How We Can Save the Planet Penguin Books, 2004 (with Tina Fawcett)
The Suicidal Planet: How to Prevent Global Climate Catastrophe St. Martin’s Press, 2007 (with Tina Fawcett and Sudhir Chella Rajan)
Afterword: Where do we go from here? in Surviving Climate Change: The Struggle to Avert Global Catastrophe (eds. David Cromwell and Mark Levine), Pluto Press, 2007
These publications set out why climate change is the single biggest problem that humankind has ever had to face, as we continue with lifestyles that are way beyond the planet’s limits. They explain the real issues that must be focused on: what role technology can play, how individuals and their communities can make changes, and why governments must take the lead and act now to protect our planet for later generations. They also call for the latent cross-party consensus to ensure that progress is not impeded by conventional politics. And they propose the introduction of a radical rationing scheme to reduce individual carbon outputs to a fair and ecologically safe level. The books include helpful guidelines for the home, travel, and leisure.
- Colin Challen, MP, sets up the All-Party Parliamentary Group on Climate Change (APPGCC) in 2005.

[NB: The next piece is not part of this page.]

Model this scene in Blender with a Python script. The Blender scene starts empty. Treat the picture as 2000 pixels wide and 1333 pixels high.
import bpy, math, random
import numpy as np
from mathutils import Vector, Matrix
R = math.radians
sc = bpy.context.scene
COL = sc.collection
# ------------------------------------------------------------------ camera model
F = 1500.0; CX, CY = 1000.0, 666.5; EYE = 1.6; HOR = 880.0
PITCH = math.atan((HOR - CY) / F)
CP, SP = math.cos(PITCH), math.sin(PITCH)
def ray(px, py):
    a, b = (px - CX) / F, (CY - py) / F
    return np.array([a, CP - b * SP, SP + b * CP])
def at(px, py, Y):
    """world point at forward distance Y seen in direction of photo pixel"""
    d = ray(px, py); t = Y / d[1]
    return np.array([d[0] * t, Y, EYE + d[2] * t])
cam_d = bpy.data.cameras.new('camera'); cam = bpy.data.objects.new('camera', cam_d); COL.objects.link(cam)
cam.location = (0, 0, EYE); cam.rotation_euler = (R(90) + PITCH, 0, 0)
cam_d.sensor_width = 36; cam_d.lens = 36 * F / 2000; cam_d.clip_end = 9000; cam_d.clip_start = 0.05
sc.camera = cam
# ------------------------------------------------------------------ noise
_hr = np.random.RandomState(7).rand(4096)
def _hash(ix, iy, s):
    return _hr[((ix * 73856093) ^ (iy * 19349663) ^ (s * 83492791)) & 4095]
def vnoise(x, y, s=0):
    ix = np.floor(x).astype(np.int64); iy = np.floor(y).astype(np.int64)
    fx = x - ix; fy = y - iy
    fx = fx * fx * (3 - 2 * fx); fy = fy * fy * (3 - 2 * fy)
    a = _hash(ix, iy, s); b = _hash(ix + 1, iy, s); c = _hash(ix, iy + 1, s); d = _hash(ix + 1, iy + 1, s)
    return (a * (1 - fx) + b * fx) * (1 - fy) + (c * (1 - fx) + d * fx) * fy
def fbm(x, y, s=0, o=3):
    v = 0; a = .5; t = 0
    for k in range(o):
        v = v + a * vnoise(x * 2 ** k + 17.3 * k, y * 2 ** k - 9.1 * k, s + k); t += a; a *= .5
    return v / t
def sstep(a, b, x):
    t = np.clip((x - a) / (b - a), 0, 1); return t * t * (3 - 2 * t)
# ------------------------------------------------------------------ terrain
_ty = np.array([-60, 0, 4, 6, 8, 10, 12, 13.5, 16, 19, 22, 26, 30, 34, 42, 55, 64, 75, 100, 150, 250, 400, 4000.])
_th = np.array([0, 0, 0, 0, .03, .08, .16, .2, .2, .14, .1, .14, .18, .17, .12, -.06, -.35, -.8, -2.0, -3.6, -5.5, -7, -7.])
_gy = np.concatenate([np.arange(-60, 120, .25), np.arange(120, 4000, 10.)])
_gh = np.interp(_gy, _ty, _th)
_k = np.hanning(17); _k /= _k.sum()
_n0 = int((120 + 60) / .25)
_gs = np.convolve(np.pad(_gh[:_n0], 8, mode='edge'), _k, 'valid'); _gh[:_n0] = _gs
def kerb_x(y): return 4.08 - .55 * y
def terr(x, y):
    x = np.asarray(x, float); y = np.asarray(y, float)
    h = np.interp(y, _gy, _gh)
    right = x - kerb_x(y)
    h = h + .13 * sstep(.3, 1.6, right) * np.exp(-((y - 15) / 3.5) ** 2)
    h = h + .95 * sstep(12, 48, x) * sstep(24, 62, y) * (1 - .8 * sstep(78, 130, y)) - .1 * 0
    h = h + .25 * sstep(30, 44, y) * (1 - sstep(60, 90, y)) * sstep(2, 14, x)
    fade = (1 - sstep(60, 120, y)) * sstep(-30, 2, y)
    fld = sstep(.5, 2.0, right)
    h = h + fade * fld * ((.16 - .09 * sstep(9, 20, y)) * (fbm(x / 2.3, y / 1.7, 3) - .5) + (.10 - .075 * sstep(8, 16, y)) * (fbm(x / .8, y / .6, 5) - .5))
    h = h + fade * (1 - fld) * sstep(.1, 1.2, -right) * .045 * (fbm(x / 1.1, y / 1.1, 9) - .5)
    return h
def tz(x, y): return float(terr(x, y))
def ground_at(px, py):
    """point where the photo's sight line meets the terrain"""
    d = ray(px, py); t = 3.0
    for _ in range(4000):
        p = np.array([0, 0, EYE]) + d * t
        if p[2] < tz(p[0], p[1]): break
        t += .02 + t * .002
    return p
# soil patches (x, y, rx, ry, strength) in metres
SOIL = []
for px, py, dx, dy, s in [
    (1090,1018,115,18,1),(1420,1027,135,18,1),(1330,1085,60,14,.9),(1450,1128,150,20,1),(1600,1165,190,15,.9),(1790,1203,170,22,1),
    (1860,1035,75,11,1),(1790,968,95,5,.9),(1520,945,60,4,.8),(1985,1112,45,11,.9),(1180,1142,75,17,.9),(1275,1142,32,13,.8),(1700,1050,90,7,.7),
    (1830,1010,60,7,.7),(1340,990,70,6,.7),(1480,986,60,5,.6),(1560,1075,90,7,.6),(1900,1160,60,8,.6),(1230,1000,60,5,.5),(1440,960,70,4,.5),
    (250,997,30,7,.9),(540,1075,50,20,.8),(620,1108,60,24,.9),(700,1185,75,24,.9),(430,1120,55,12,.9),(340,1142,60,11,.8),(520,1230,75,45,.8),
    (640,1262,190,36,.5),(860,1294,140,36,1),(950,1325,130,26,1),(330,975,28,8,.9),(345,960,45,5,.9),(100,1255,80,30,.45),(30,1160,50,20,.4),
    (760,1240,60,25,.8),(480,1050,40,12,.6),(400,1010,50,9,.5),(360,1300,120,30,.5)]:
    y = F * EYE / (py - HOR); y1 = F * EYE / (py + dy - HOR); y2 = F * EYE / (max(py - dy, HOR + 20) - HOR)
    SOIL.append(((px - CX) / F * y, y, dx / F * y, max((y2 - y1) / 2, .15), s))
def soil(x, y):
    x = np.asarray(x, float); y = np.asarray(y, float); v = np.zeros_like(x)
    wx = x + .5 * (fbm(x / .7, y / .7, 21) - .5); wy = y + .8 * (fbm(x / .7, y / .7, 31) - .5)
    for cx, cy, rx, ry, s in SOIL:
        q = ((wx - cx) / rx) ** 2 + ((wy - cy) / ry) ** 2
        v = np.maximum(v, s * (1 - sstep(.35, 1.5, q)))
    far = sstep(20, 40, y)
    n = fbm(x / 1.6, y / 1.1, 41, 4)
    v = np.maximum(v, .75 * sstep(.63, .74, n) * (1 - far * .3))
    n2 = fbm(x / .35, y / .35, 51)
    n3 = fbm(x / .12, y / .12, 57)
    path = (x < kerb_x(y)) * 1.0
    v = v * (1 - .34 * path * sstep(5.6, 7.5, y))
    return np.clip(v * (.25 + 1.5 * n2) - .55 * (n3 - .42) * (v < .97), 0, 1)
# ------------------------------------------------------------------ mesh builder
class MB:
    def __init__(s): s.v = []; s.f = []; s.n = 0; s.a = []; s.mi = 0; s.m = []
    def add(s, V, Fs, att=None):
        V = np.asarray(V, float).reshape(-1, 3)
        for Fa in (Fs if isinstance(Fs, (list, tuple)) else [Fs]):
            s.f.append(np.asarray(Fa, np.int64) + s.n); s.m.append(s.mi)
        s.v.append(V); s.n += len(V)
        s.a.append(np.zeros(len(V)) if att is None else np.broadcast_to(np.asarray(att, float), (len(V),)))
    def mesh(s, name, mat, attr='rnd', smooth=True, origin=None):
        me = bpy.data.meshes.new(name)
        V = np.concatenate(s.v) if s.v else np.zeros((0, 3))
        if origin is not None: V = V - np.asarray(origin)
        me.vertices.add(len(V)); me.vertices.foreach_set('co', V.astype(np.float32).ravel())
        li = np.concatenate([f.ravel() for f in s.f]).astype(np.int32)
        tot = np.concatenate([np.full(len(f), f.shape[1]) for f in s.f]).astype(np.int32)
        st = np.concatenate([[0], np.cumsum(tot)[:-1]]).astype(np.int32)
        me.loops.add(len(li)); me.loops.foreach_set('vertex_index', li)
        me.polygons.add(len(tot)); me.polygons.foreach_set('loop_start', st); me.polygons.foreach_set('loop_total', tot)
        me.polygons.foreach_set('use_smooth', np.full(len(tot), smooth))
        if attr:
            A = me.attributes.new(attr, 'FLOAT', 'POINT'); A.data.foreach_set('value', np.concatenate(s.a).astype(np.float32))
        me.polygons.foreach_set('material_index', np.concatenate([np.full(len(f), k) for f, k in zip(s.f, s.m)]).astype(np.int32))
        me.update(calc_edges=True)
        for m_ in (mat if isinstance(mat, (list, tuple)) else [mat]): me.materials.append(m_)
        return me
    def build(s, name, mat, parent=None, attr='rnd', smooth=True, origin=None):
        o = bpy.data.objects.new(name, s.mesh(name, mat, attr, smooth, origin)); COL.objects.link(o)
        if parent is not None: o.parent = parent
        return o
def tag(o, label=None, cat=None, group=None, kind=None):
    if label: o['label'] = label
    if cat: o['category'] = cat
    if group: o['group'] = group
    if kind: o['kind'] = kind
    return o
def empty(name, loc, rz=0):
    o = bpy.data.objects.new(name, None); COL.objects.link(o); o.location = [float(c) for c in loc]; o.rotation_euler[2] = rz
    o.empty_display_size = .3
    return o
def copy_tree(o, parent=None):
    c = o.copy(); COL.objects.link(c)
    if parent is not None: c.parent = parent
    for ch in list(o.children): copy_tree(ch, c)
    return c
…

- DEFRA Press Notice, 19 July 2006 describes how the Government is looking at Personal Carbon Allowances (PCAs) to combat rising domestic carbon emissions, with a new cross-departmental group set up to examine new policy options. The strategy was endorsed by David Miliband, when Secretary of State at DEFRA, at a meeting at the RSA in December 2006 and later when he was Secretary of State at the Foreign and Commonwealth Office in December 2007. On both occasions, he referred to PCAs as a "new currency" and a means of benefiting people on low incomes as they would be able to sell their excess allowances.
- My passionate advocacy of the urgency with which action must be taken to avert climate catastrophe has been echoed by others including Sir John Houghton who described climate change as "a weapon of mass destruction", and by the UK government's chief scientist at the time, Sir David King, as a "more serious threat to world security than terrorism". To read further, click here.
Towards the next environmental white paper, Policy Studies, Spring 1991
This article put forward the concept of the Conserver Gains Principle to complement the Polluter Pays Principle. Included in it was the calculation that to meet the recommended IPCC (Intergovernmental Panel on Climate Change) global cut of carbon dioxide emissions on an equity base, emissions per capita in the UK would have to be reduced from their then current level of just under ten tonnes to less than one tonne. It therefore proposed a strategy in which individuals would be allocated a basic annual ration together with a second level of coupons to be traded on the open market. As an outcome of this article, my subsequent research and many papers since 1990 have pressed the case for carbon rationing as the only realistic way for the world's population to prevent serious damage from climate change. These have discussed the implications for future policy on public health, planning, construction, transport, aviation and international tourism.
- This proposal, developed later by David Fleming, Director of the Lean Institute, was cited in a European Commission document in September 1998 entitled "Domestic Tradable Quotas (DTQs) as an Instrument to Reduce Carbon Dioxide Emissions". Since then, a considerable body of research on Personal Carbon Allowances and DTQs has been conducted at the Tyndall Centre, Manchester University and at the Environmental Research Centre, Oxford University.